Susumu Yokota was an electronic composer from Japan. In the UK he is best known for his ‘ambient’ albums such as ‘Sakura’ and ‘Grinning Cat’ although ‘ambient’ is an often incredibly inappropriate tag for his wide ranging musical explorations.

Prior to those albums he was better know for his work as a house music producer. Today, his discography includes over 30 albums.

This review of his ‘Kaleidoscope’ album by Chris Parkin in 2010 gives a good idea of his influence and output.

Since his magnificent Sakura (2000) and Grinning Cat (2001) albums the electronic music world has been in thrall to Japan’s Susumu Yokota, a laptop composer whose prolific output of at least one album every year since 1998 is at odds with his compelling creations. When so much of today’s dashed-off ambient music comes off as characterless, indistinguishable and meaningless burble, Yokota shows the way. Not that he should thank us for calling this hour-long opus ambient.

Yokota has released techno, breakbeat, even funky commercial house down the years and it’s this broad-ranging, never-say-never attitude that the spoddy electronicist summons here for an album that’s perfectly impossible to categorise. Eschewing the quasi-classical trance and strict minimalism that’s been cited as a major influence by the terrific Oneohtrix Point Never, Emeralds and others in that fine field of modern ambient, Yokota knits together an album that’s altogether more fun, demented, freewheeling, colourful, narcotic and oddly human.
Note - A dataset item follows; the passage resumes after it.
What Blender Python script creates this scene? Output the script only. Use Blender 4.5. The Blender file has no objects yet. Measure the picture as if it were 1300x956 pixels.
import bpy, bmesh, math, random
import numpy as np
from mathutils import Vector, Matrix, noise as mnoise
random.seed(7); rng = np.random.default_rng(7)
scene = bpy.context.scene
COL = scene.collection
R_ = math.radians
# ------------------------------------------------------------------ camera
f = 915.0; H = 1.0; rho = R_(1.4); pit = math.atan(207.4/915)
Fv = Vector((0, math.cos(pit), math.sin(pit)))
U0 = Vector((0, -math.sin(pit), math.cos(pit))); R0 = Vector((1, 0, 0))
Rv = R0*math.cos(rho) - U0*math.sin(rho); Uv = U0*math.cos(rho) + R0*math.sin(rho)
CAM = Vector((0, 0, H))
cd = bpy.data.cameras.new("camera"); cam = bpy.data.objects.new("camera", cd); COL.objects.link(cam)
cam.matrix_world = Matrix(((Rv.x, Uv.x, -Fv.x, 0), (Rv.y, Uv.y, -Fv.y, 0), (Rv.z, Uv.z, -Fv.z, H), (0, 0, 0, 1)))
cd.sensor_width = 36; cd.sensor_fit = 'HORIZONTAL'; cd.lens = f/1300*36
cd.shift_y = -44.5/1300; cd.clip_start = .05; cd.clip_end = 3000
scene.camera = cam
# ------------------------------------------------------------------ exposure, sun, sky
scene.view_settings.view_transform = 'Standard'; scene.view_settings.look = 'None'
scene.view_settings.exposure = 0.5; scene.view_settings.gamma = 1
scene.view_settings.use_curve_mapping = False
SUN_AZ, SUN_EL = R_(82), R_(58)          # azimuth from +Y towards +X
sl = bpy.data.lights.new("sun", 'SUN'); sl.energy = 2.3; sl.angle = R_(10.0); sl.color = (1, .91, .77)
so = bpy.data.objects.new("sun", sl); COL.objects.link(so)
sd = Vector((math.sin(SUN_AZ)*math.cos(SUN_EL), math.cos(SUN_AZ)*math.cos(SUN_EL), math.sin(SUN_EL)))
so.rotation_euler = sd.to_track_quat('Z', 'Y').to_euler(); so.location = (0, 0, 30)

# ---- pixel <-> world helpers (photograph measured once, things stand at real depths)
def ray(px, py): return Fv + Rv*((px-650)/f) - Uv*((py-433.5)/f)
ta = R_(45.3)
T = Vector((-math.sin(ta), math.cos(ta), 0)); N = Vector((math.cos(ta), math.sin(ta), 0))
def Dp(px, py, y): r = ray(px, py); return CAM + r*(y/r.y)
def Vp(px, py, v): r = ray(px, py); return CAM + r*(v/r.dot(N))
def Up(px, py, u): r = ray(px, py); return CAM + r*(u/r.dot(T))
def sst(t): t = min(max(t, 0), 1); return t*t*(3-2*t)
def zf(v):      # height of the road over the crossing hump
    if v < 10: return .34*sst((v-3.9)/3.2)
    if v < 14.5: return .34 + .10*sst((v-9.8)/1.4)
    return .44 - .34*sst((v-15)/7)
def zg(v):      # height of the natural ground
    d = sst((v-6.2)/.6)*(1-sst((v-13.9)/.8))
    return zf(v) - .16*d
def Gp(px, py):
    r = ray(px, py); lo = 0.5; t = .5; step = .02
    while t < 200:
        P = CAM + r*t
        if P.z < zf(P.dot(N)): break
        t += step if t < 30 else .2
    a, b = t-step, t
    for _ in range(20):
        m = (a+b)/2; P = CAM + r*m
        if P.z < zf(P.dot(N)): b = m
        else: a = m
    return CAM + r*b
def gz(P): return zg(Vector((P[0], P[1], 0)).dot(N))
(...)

It’s certainly not background music. As if to dispel any fears that it might be, Kaleidoscope’s three opening tracks provide a vivid introduction to this gently-applied but rampant eclecticism. Your Twinkling Eyes, with its overlapping, looping acoustic guitars and prismatic chimes, suggests a sort of Far Eastern Caribou; the unsettling avant-clang and ghostly choral sounds of Her Feminineness awakens a sense that it’s not all sunshine and fluffy white clouds here; and 9 Petals is a child-friendly romp built on what sounds like the rhythmic, chugging loop of a fairground ride and features the same alchemy of electronics, sax-parping and chanting that Moondog nailed and which Jonny Trunk won over fans of freaky music with on his fabulous Sister Woo track.

The chosen character worming its way through Yokota’s latest album – irrational, prone to mood swings and suffering (or benefitting) from synaesthesia – requires all his entrancing sounds, whether they’re odd, beguilingly beautiful or nerve-fraying. And this seamless patchwork of sunny psych-pop, leftfield clatter, shadowy two-step, harmony-based euphoria, Steve Reich minimalism and kaleidoscopic melodies is so much more emotionally walloping and relevant than all the perennially downbeat, whoosh-and-sigh whale music that gives ambient a bad name.

His best albums are said to be ‘Symbol’ which features samples of classical music from Vivaldi, Shostakovitch, Mahler and others,

‘Sakura’, ‘Grinning Cat’ and  ‘Wonder Waltz’. On ‘Wonder Waltz’ he collaborated with Czech avant-garde violinist and singer Iva Bittova.

He also collaborated with Rothko on Distant Sounds of Summer and the Waters Edge EP

I first met  meeting Yokota at Dingwalls venue in Camden, something of a crusty old rock venue and although in no way appropriate for Yokota’s music, he created a truly mesmeric web of sound. When Mark Beazley told me he had found a distant DAT of Yokota’s recordings sent prior to the Waters Edge release it was a perfect opportunity for me to reconnect with his music and the memory of the artist who has meant so much to us all.